I had been struggling with my health, stress levels, and navigating my spiritual compass. I’m sure fear had been the common denominator with all these issues, and I continually work through it all; I just felt less secure about navigating major decisions at various moments in my life, but when I discovered this quotation from Saint Francis there was such a resonance in his words that I immediately felt better. His words, “Wear the world like a loose garment, which touches us in a few places and there lightly.” It has had a profound impact on my life.

Something about this phrase immediately creates a subtle shift within me and forms a loving buffer. Most things in life are either out of my control or ultimately unimportant, and I do not need to desperately latch on to and dwell upon everything that happens to me. I need to be in the world, but not of it, to live and move so that I’m not so emotionally attached to everything that happens, to effectively “wear the world” lightly and be at peace.

There’s a lot of wisdom to be gained from choosing what things impact our lives, and the easiest way for me to think about it is the opinions of others and what kind of attachments we form in life. The best way to move through this world is with ease, in the sense that we can always be bogged down by trivialities or dwell on the opinions of others, but ultimately, someone’s idea of me has absolutely nothing to do with me.

If I can look at myself in the mirror and love what I see staring back at me, I can find a way to manage the rest. Maybe not always physically, but on a soul level, I can be okay with who I am. There have been multiple instances in my life where I felt unworthy, incapable, and not good enough for careers or other opportunities, but then later witnessed others succeeding at that very thing with maybe less natural skill. Still, the fact that they were willing to show up and do the work meant that they were ten steps ahead of me.

It stems from childhood conditioning, in assuming that I would be made fun of or not respected enough, so I decided against pursuing certain things in favour of a safer, more reliable route. Still, it gets to a point when you start re-evaluating how things work out for people who choose the safe path.

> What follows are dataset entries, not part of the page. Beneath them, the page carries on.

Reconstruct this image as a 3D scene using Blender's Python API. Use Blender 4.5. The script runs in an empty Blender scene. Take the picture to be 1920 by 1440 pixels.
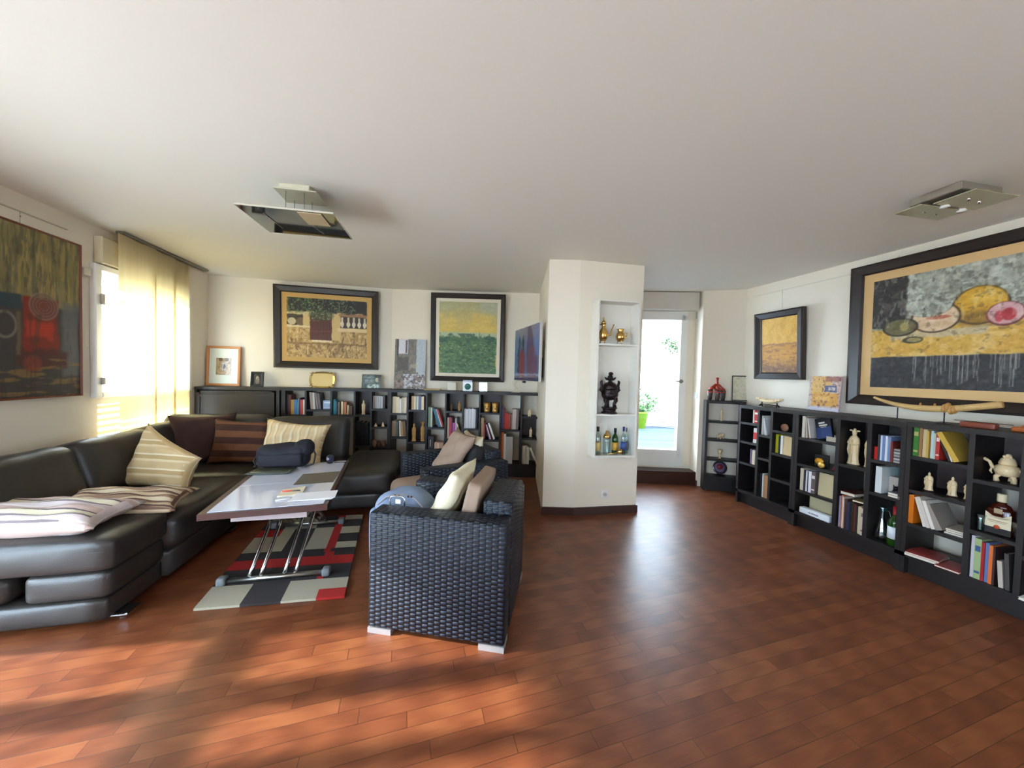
import bpy, bmesh, math, random
import numpy as np
from mathutils import Vector, Matrix, Euler
PI=math.pi; R=math.radians
random.seed(7); RNG=np.random.default_rng(7)
S=bpy.context.scene; COL=S.collection
# ------------------------------------------------------------ camera
CAMH=1.38; YAW=R(13.18); PIT=R(-1.67); ROL=R(1.53); FPX=650.0
def _cam():
    cy,sy=math.cos(YAW),math.sin(YAW)
    f=Vector((sy*math.cos(PIT),cy*math.cos(PIT),math.sin(PIT)))
    r0=Vector((cy,-sy,0)); u0=r0.cross(f)
    r=r0*math.cos(ROL)+u0*math.sin(ROL); u=-r0*math.sin(ROL)+u0*math.cos(ROL)
    cd=bpy.data.cameras.new('camera'); co=bpy.data.objects.new('camera',cd); COL.objects.link(co)
    m=Matrix((r,u,-f)).transposed().to_4x4(); m.translation=Vector((0,0,CAMH)); co.matrix_world=m
    cd.sensor_width=36; cd.sensor_fit='HORIZONTAL'; cd.lens=FPX/1920*36; cd.clip_start=.05; cd.clip_end=200
    S.camera=co
_cam()
# ------------------------------------------------------------ world, sun, exposure
W=bpy.data.worlds.new('sky'); S.world=W; W.use_nodes=True
_n=W.node_tree; _bg=_n.nodes['Background']; _bg.inputs[0].default_value=(.74,.88,1.0,1); _bg.inputs[1].default_value=15
_sd=bpy.data.lights.new('sun','SUN'); _sd.energy=12.5; _sd.angle=R(1.6); _sd.color=(1,.93,.82)
_so=bpy.data.objects.new('sun',_sd); COL.objects.link(_so)
SUN=Vector((1,-.08,-.5)).normalized(); _so.rotation_euler=SUN.to_track_quat('-Z','Y').to_euler(); _so.location=(-8,3,6)
def portal(name,loc,rot,sx,sy):
    l=bpy.data.lights.new(name,'AREA'); l.shape='RECTANGLE'; l.size=sx; l.size_y=sy; l.cycles.is_portal=True
    o=bpy.data.objects.new(name,l); COL.objects.link(o); o.location=loc; o.rotation_euler=rot
portal('daylight_portal',(-2.83,-1.75,1.22),(0,R(-90),0),1.45,1.7)
portal('daylight_portal',(-1.95,-3.43,1.05),(R(90),0,0),1.1,1.8)
portal('daylight_portal',(3.95,-1.9,1.2),(0,R(90),0),1.3,1.4)
portal('daylight_portal',(-2.83,1.05,.85),(0,R(-90),0),1.7,2.4)
portal('daylight_portal',(-2.83,4.05,1.62),(0,R(-90),0),1.1,1.2)
portal('daylight_portal',(2.95,4.25,1.25),(R(-90),0,R(-16.6)),1.0,2.0)
V=S.view_settings; V.view_transform='Standard'; V.look='None'; V.gamma=1; V.exposure=0.8; V.use_curve_mapping=False
S.cycles.use_denoising=True; S.cycles.max_bounces=9; S.cycles.diffuse_bounces=6; S.cycles.transparent_max_bounces=12
S.cycles.sample_clamp_indirect=8; S.cycles.caustics_reflective=False; S.cycles.caustics_refractive=False
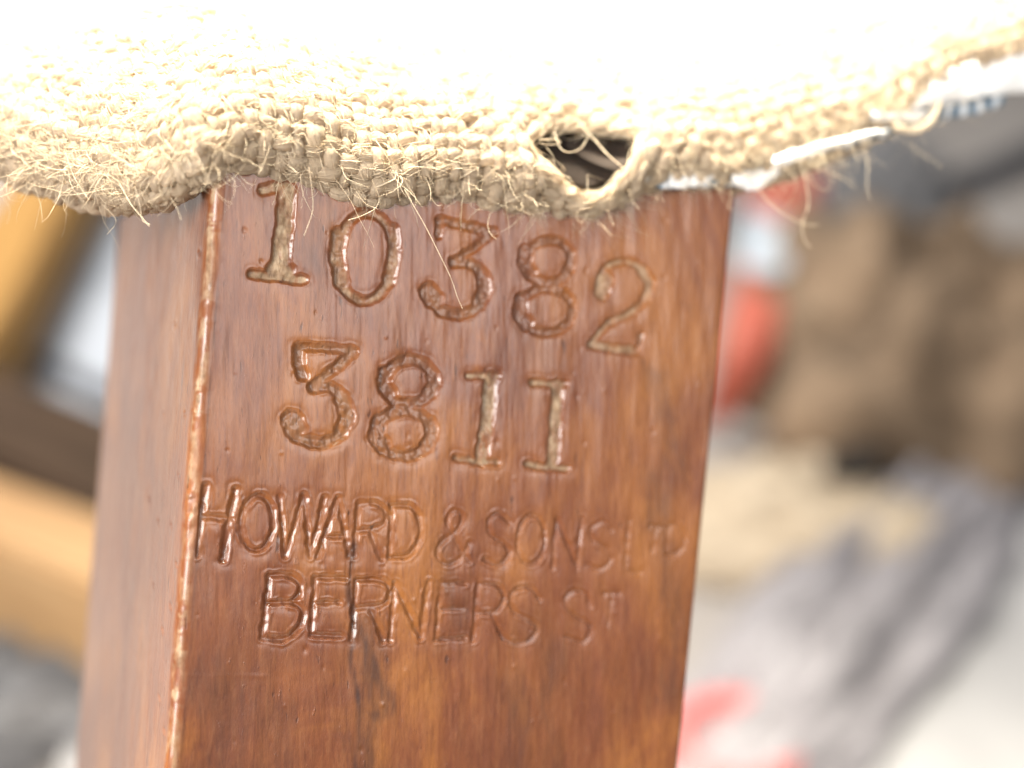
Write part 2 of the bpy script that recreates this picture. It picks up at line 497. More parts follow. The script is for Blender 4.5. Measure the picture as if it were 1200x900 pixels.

Sometimes, the people who decide to stay in well-paying jobs with a pension aren’t all that happy, and if I were made to choose financial security over Peace of Mind, then I would choose Peace of Mind 100% of the time. I’m only here once for this specific incarnation. Because of that, I will continue to be weird, sometimes reckless, and utterly unconventional. I will always value how I feel about my choices over how others view my decisions.

We apologize for not fitting into the moulds that others created for us. Still, often, they’re outdated and need to be remodelled or broken altogether so we can improve this world and our present realities. Joy and freedom of expression are meant for all of us, not just those in positions of power dictating how society should be run. It’s very much Okay to be different and to break the rules sometimes, specifically when those rules impede on the rights of others or don’t follow our internal code of conduct.

Remember to focus on what sparks joy and creates ease within yourself. Trust that as your inner guide to lead the way, rather than what others tell you, is the right decision. Many horrible atrocities have been rationalized because the rules were just seen as part of the status quo and not to be questioned. Regardless of whether it’s a life decision or my personal belief, I will be guided by my inner compass because it’s easier to lose the respect of others than it is to regain my self-respect. Relationships often don’t last forever, but I must justify my choices to the person who stares back at me from the mirror, and to me, that is far more important than appeasing people who might not be kind on the inside.

The St. Francis Peace Prayer holds excellent resonance with me. It reminds me always to be mindful of how I conduct myself in every moment since I am the only person who gets to decide how I conduct myself. The reality is that none of us are perfect and should not aspire to be perfect, but I find it helpful not to feel burdened by the perceptions of others because I don’t want to leave this life full of regret over the choices I didn’t make because I felt too self-conscious to put myself out there. We will make mistakes, but those mistakes often lead us to where we’re meant to be and are just as important, if not more so, than the highs in life. It’s more about realizing what is important to you and letting go of the rest.